Con la Juventus arriverà a siglare 170 reti in 257 presenze e insieme al gallese John Charles e al capitano Boniperti, compose quel "trio magico" che culminò con la vittoria di 3 Scudetti e 3 coppe Italia in 8 anni di militanza torinese. Un trio con interpreti agli antipodi per il loro modo di essere. Charles era un generoso ragazzone gallese, bravo nel gioco aereo e buono fuori dal campo, Boniperti un attaccante letale e una prima donna che voleva rubare la scena a Sivori, il quale dentro il campo era una classica "testa calda", difficile da addomesticare. Tanto da far bollire l'animo tranquillo di Charles, che rifilò uno schiaffo al gaucho mancino per un acceso diverbio sul rettangolo di gioco. 

Come ogni fuoriclasse che si rispetti quindi, Sivori aveva un carattere introverso, per certi versi inquieto. Difatti durante i 12 anni di carriera italiana, collezionò ben 33 giornate di squalifica; un po' oltre il limite consentito per un numero 10. "El gran zurdo" (Il grande mancino), non riusciva a resistere alle provocazioni avversarie e veniva espulso in più occasioni per proteste verso gli arbitri o per terribili falli di reazione, come successe il 1° dicembre 1968, quando vestiva la maglia del Napoli (passò dai bianconeri ai napoletani nel 1965). In quell'occasione reagì malamente ad un espulsione e stese lo juventino Favalli; si beccò ben 6 giornate di squalifica. Poco dopo Omar decise di ritirarsi dal calcio giocato e purtroppo per noi amanti del futbòl, Sivori non si è congedato dalla scena del calcio giocato nella maniera che meritava.

L'argentino ebbe anche rapporti contrastanti coi propri allenatori, motivo che ha determinato il suo trasferimento dalla Juventus al Napoli. Aveva una visione totalmente differente da quella dell'allora allenatore della Vecchia Signora, il paraguayano Herrera, a partire dalla tipologia degli allenamenti svolti fino al posizionamento in campo. Genio e sregolatezza. Tuttavia, senza questo suo difficile carattere, Sivori non sarebbe poi diventato quel giocatore che tutti hanno ammirato, un campione assoluto, l'unico insieme a Piola a segnare 6 reti in una singola partita di Serie A. Per quanto riguarda il trascorso nella "Seleccion" argentina, Sivori vinse nel 1957 la Copa America con l'aiuto degli "Angeli dalla faccia sporca", gli altri fuoriclasse argentini Maschio e Angelillo. Nel 1961 "El Cabezon" ottenne poi la cittadinanza italiana, e grazie allo status da oriundo, disputò 9 incontri con gli azzurri, segnando 8 reti.

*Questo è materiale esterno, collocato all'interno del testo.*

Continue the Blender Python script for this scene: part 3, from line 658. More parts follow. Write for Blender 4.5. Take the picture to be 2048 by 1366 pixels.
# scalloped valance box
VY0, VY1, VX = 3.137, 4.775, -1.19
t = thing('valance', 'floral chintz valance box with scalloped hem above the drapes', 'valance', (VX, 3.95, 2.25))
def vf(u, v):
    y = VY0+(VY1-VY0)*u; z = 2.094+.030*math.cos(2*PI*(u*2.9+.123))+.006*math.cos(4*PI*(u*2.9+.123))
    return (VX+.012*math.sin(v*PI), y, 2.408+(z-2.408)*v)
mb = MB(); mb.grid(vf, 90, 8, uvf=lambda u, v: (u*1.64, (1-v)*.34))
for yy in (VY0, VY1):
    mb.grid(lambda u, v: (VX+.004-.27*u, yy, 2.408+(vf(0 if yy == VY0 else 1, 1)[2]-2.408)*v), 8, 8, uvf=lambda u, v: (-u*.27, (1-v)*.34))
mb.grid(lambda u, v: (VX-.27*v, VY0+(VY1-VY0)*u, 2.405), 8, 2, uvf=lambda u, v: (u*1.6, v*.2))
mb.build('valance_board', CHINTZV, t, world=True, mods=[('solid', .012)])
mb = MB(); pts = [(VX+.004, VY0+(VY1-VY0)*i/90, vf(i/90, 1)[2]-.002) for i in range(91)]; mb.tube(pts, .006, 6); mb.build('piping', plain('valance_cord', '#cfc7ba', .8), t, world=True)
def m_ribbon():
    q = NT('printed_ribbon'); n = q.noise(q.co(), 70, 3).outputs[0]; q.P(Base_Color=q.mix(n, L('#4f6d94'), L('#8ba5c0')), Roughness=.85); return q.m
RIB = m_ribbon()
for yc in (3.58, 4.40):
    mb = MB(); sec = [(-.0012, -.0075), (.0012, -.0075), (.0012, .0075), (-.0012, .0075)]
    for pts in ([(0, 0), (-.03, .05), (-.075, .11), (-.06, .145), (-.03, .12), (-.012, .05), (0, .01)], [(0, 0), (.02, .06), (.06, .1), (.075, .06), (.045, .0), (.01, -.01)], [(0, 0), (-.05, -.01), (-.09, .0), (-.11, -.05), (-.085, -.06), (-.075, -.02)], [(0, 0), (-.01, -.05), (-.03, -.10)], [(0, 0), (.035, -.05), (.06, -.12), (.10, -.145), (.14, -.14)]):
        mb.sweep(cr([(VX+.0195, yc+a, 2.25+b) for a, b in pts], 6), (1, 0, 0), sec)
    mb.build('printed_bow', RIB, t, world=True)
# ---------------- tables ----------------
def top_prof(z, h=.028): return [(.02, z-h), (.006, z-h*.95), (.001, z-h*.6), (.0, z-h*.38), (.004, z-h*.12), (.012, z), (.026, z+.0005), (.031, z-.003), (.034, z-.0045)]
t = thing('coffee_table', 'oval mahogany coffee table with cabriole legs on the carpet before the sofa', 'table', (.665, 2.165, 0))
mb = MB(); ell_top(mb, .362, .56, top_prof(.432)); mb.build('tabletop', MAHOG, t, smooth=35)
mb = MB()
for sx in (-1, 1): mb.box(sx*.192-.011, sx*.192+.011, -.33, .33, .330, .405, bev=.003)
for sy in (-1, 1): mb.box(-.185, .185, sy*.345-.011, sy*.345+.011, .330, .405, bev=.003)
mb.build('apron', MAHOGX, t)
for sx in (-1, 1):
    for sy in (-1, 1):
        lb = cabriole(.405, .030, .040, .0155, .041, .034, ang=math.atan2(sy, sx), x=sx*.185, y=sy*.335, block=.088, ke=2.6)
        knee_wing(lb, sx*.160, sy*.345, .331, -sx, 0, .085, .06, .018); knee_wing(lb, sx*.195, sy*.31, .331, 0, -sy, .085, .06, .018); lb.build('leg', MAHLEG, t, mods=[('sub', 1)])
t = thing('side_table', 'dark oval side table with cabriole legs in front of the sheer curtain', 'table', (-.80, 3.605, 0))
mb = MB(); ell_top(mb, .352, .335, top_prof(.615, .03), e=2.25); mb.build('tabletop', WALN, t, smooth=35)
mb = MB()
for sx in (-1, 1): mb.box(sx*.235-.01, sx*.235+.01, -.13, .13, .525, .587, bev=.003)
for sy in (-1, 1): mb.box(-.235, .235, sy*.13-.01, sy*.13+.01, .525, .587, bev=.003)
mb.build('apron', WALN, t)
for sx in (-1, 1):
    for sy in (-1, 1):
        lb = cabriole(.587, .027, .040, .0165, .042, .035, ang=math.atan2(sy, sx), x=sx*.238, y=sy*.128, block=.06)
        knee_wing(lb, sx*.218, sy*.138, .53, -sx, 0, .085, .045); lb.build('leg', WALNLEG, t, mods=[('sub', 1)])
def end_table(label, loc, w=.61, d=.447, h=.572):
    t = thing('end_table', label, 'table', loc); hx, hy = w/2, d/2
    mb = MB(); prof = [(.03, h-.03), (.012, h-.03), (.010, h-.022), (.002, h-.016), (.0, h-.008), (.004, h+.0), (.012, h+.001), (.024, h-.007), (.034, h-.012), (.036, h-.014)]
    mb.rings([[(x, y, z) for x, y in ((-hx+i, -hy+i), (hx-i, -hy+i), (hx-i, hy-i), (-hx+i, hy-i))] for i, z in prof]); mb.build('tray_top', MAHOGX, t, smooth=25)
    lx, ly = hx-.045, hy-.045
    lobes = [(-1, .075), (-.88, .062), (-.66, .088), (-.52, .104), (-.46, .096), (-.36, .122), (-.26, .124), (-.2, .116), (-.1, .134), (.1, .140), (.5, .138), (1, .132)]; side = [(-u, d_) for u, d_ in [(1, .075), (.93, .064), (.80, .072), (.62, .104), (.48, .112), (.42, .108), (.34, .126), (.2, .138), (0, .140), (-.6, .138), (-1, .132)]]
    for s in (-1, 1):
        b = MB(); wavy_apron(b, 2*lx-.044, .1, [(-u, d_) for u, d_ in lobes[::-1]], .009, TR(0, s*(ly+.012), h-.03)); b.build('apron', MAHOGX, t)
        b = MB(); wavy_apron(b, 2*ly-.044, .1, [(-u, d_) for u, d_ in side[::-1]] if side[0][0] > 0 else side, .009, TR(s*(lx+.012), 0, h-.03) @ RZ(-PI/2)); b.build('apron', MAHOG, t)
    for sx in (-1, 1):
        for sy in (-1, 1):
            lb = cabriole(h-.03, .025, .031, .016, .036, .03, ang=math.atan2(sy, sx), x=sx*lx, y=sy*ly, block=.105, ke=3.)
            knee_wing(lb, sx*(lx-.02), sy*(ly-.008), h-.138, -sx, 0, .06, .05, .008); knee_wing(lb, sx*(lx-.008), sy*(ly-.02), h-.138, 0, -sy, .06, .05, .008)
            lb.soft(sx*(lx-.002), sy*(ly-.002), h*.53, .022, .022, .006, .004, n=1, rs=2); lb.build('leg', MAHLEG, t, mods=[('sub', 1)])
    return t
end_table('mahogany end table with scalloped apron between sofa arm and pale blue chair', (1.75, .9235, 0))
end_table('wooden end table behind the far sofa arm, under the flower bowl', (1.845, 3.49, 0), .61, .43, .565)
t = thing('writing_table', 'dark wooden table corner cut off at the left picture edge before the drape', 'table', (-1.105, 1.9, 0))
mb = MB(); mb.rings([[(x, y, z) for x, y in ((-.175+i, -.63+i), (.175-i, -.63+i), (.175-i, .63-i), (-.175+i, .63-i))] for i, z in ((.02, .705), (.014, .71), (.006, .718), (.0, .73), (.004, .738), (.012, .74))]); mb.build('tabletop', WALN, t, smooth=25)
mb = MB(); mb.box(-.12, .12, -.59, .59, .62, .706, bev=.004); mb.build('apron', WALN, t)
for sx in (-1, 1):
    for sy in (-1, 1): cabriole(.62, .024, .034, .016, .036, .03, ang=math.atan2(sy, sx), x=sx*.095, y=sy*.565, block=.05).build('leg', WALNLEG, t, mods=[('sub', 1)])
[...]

Il Presidente Agnelli, esclusivamente innamorato del numero 10 argentino, lo definì come "Più di un fuoriclasse. Per chi ama il calcio Sivori è un vizio". Marcello Lippi invece, definiva in questo modo il Sivori giocatore: "Non si faceva mai picchiare da nessuno, anzi, al massimo succedeva il contrario".
Queste due frasi sintetizzano perfettamente ciò che è stato "El gran zurdo". Un anarchico del calcio, qualcosa che non si è mai visto e che difficilmente si rivedrà; un talento fuori da ogni logica comune. Lui stesso dirà "L'unica maniera per far divertire gli spettatori è divertirsi giocando a calcio. Se non si diverte il calciatore, non si diverte nemmeno il pubblico".
E allora grazie Omar, per esserti divertito e aver fatto divertire tutti noi.